Banquo wrote:Digby wrote:Difficult to say Bath threw this away when Glaws too did so much to not take the win. But I was reasonably happy with Fotuali'i in this game, other than his kicking, his kicking was a mix of the wrong decision and poorly executed. Kahn wasn't alone in kicking away decent ball mind, Priestland and Jospeh both kicked away good ball too.
The penalties Bath gave away at the scrum, and their missed lineouts were massive in such a close game.
The handling isn't good enough in Bath's team given they're looking to move the ball, and way, way off allowing them to attack in a 2-4-2, they just give away the ball before they ever get to such point, the could really use Auterac and especially Thomas back, and they need a 12 who isn't Clark as he's either got bad hands or no confidence to use them (I've not seen much of him, but with the poor handling game I can see why Gats wanted him). Mercer I really like but he's still finding his feet, does one good thing, and then makes one mistake in doing something which worked for him at junior level but just gets you sat down in the seniors. Burns coming back and taking ownership of the 10 shirt would likely move the team forward a little quicker, he's both more of a running threat and more likely to take the ball to the line, Priestland looks okay, but it's just a bit deep and in not taking the ball up he's offering nothing himself nor bringing inside runners into the game, and it's a bad call not to use runners like Garvey, Faletau and Banahan as inside runners, it's even a job you could give Clark if you started with Banahan at 12 in some plays and would hide Clark's handling more.
So apart from 9's poor kicking, and his slowness to the breakdown- which I maintain was there- and Priestland standing too deep and acting as a variable pivot, the half backs were 'ok'? Seems a low bar to me.
I think they were okay when running the ball, not maybe overall as then I would include the kicking in the final analysis.
When running the ball I think Priestland is a little deep, but there are compounding problems with some iffy handling in the pack especially tight five and at 12 even if the 10 is a little deep and tends to simply go wide a touch early. I'd still swap in Burns, but then I simply think Burns a better attacking 10.
Some of the Bath play the ball was a little slow, but I don't know I'd put that all on Foutali'i, more Glaws pushed a little more a playing silly buggers than did Bath (at least that was my impression) and in that respect i'd want to look more at the clearout/presentation work of Bath. Maybe Foutali'i was a little slow, it wouldn't surprise me if you'd spotted a trend I hadn't, mostly they weren't able to string enough phases together to highlight that concern enough to me at least.
And even with their poor phase play and kicking the ball away I still think they'd have won with a better setpiece, though once you start playing IF there's always Glaws could have done less daft stuff. But just based on the game in question had Bath stretched themselves to winning lineouts and scrums, playing the ball from scrums they'd won instead of doing nothing, and not being flummoxed by the slow feet of Heinz they'd have won at a canter.

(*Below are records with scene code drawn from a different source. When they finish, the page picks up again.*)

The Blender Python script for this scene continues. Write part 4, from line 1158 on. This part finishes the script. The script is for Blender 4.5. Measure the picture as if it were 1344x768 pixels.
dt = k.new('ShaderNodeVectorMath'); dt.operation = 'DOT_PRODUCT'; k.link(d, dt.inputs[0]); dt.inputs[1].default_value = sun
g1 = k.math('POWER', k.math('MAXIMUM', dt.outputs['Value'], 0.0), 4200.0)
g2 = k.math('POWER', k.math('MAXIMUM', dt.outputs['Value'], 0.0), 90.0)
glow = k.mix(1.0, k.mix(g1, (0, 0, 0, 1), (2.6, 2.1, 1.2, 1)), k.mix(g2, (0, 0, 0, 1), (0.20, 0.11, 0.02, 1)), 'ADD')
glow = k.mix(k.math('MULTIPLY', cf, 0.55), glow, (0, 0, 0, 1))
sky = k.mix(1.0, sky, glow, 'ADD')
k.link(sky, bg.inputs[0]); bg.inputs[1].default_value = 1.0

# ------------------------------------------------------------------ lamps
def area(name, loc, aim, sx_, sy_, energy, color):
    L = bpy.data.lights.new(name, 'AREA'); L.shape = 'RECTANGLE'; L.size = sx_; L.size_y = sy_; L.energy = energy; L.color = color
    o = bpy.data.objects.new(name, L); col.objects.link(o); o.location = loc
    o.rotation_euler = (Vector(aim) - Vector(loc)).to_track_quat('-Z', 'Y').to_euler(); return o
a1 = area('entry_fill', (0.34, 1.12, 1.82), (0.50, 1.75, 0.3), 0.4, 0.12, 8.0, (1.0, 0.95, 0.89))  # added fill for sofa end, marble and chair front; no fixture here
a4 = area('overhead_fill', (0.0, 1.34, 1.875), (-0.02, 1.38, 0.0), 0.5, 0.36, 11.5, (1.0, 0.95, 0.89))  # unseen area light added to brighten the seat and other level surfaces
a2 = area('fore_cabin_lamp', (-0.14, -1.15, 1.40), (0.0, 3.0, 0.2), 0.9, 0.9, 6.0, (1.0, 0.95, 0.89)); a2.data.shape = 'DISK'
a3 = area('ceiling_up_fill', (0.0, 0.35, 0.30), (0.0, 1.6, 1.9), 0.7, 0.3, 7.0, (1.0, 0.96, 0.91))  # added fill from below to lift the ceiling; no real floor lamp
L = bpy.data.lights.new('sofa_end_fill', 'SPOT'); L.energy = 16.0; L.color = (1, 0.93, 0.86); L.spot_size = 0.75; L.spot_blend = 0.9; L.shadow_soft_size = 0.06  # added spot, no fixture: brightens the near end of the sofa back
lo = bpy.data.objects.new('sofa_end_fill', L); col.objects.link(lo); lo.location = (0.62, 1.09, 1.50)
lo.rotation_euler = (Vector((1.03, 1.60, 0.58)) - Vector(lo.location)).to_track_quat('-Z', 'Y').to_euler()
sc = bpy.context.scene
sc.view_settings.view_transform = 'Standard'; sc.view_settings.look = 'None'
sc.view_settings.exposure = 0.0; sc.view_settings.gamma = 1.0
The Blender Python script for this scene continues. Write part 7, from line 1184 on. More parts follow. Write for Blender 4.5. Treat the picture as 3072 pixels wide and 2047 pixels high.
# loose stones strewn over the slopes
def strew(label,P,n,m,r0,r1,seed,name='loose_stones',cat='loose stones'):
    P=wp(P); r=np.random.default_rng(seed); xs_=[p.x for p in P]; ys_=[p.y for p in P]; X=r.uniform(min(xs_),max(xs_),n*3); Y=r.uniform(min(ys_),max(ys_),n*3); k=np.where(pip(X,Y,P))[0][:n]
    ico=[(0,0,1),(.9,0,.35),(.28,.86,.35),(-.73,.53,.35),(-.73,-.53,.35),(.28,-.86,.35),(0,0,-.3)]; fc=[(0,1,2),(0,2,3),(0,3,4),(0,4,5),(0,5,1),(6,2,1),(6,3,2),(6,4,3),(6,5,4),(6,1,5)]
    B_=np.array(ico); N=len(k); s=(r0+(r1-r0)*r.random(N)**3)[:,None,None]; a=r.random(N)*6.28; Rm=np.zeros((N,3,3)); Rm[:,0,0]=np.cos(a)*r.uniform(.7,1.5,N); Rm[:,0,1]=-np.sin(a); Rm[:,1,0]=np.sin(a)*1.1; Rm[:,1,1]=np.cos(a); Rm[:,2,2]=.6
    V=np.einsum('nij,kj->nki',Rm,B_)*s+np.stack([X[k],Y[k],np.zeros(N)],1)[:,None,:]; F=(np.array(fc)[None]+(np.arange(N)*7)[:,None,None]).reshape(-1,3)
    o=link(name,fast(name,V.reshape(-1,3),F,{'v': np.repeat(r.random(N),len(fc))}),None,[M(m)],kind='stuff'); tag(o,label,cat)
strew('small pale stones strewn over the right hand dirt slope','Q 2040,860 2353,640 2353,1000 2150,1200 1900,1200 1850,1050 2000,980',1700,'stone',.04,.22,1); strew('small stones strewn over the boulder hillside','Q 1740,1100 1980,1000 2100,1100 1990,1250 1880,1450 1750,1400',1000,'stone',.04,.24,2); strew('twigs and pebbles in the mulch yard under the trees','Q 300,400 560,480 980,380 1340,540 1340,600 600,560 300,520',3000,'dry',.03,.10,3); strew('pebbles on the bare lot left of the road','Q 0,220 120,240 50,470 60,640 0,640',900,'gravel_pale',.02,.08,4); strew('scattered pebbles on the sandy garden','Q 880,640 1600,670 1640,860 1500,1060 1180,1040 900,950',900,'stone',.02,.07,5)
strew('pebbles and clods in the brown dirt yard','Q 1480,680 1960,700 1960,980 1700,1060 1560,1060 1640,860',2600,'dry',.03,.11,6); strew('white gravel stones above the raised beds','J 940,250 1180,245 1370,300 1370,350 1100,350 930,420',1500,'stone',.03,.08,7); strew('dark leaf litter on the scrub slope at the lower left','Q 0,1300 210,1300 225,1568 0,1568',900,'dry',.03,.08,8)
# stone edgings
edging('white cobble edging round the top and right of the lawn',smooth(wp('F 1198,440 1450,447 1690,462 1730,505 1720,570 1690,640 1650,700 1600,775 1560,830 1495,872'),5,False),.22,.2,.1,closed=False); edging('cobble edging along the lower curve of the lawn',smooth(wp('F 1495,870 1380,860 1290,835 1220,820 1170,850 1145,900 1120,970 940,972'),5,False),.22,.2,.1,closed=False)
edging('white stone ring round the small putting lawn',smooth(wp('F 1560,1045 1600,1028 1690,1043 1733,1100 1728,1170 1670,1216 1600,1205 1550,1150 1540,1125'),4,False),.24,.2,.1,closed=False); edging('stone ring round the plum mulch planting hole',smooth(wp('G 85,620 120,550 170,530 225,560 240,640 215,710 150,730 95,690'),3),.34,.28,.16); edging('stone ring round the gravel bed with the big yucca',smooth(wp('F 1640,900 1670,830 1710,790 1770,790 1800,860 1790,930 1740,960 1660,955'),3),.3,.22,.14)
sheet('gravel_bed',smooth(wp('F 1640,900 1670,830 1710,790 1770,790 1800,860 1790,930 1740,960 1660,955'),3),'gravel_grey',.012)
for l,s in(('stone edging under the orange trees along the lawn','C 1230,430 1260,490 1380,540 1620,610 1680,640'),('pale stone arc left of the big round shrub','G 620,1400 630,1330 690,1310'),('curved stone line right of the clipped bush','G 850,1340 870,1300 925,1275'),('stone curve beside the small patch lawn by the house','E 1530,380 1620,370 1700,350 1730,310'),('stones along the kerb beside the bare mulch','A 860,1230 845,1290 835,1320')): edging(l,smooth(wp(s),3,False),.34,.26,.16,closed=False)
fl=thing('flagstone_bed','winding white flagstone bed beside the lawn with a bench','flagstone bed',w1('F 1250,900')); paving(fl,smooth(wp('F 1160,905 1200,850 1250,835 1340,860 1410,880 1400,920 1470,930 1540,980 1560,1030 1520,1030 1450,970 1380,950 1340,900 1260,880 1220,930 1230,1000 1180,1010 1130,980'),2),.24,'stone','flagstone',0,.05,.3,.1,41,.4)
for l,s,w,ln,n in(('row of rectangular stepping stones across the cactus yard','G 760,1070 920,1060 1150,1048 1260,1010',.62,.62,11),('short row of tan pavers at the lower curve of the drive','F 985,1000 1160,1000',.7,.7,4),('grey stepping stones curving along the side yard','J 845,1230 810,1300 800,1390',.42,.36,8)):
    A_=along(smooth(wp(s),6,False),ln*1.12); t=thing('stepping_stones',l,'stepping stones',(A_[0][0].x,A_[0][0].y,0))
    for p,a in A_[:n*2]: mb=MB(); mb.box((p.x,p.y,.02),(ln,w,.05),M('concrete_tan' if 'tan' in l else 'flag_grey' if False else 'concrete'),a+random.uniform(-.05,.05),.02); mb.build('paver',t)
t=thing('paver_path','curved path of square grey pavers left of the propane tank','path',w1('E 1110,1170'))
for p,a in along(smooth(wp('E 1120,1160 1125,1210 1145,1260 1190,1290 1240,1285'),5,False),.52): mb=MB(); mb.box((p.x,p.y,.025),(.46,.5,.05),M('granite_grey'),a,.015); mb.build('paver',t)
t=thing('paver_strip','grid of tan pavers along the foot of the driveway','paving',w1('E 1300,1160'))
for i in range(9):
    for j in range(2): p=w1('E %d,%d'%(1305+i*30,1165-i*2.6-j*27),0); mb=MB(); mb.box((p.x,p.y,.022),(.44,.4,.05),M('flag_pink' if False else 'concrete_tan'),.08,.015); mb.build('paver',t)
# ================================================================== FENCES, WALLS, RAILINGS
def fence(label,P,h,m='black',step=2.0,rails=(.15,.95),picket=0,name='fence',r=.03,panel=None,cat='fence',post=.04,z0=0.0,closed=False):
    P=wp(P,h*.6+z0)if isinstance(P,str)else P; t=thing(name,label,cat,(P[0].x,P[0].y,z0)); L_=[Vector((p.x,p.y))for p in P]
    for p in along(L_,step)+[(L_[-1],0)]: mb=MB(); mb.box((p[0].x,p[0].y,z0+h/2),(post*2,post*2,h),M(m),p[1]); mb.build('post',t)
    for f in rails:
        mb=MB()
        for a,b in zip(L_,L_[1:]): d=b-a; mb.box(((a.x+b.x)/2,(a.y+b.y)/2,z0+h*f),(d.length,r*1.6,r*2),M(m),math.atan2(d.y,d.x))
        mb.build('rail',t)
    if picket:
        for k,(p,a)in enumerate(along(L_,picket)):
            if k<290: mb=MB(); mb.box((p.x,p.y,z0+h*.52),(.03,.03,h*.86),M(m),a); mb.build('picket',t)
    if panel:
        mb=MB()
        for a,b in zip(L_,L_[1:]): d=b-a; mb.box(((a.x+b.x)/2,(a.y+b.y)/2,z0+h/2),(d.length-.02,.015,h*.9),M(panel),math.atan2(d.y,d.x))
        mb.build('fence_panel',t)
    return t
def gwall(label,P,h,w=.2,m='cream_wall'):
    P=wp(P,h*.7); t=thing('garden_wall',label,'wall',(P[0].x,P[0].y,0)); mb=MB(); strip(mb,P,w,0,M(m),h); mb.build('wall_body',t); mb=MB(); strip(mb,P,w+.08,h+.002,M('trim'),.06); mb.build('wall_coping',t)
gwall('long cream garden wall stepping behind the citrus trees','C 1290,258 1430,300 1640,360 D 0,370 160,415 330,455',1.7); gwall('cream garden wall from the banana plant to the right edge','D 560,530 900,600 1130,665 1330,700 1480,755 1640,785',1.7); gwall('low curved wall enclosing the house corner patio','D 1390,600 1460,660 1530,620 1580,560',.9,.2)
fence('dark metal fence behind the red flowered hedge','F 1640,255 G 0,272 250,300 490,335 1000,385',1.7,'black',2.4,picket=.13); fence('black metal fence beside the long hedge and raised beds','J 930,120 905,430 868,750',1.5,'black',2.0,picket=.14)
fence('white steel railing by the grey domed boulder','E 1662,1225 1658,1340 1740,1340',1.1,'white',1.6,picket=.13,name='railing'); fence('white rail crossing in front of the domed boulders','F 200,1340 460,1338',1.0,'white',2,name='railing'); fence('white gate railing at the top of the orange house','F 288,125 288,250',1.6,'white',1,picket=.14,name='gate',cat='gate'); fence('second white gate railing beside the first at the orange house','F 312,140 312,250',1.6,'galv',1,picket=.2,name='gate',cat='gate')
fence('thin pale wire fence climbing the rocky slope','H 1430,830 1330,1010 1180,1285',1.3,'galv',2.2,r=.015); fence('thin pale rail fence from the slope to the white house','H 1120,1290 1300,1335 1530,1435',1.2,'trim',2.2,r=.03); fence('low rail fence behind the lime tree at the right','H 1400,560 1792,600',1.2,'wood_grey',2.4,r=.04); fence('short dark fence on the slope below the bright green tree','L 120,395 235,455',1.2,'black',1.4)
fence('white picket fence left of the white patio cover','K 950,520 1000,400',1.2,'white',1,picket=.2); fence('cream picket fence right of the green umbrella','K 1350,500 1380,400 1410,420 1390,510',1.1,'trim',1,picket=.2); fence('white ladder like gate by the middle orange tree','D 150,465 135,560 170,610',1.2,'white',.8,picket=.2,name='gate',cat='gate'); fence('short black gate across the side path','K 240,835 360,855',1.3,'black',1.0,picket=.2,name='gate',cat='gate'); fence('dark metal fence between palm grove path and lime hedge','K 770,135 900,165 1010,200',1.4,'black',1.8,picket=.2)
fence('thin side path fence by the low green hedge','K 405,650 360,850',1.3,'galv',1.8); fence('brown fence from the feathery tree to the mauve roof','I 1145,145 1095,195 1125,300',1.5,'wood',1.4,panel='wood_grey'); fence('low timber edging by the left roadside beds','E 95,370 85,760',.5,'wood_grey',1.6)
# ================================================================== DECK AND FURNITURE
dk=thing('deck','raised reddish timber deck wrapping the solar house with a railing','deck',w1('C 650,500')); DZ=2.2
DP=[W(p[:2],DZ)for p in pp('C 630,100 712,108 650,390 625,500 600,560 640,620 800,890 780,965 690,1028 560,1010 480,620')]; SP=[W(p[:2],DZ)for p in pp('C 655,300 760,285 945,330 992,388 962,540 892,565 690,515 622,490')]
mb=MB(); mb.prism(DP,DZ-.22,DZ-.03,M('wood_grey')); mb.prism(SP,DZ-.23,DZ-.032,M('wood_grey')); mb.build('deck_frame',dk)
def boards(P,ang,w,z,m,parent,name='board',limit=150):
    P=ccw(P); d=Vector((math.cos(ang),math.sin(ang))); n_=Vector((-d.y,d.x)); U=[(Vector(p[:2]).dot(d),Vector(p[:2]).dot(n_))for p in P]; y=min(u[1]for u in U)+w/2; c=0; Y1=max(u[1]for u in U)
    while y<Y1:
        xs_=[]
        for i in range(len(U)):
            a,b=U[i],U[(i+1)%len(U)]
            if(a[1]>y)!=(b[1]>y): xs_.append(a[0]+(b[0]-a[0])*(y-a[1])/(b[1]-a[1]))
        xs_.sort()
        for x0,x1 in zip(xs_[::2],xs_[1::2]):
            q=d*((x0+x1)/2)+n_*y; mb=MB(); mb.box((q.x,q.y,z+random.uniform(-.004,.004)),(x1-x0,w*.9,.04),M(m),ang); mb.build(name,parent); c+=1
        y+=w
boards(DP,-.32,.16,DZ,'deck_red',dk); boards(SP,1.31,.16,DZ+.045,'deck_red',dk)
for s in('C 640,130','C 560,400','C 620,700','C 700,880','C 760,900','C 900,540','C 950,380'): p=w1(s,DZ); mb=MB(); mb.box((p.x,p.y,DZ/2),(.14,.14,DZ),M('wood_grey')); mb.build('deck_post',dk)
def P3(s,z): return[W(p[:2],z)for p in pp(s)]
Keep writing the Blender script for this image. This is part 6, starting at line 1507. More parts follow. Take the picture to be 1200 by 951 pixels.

One thing which again struck me is how often the ball was spun down the line, and so often I wonder what's the point. There was a near beautiful spin put on one pass by Twelvetrees and it was only let down by being absurdly forward. Why the players can't simply fling the ball down the line as one sees more of in league I don't know, there's of course a time for a spin pass, just not maybe every pass.
Overall I was (based on one viewing) happy enough with Foutali'i, especially when the likely alternative of Cook doesn't suggest to me much increase in the speed of phase play, whereas on Priestland if he's to continue needs a better plan alongside Max Clark or the return of Tapuai and yes he could usefully look to challenge the line more. What they do about the tight five I don't know, other than pray the players like Auterac and Thomas can avoid injury.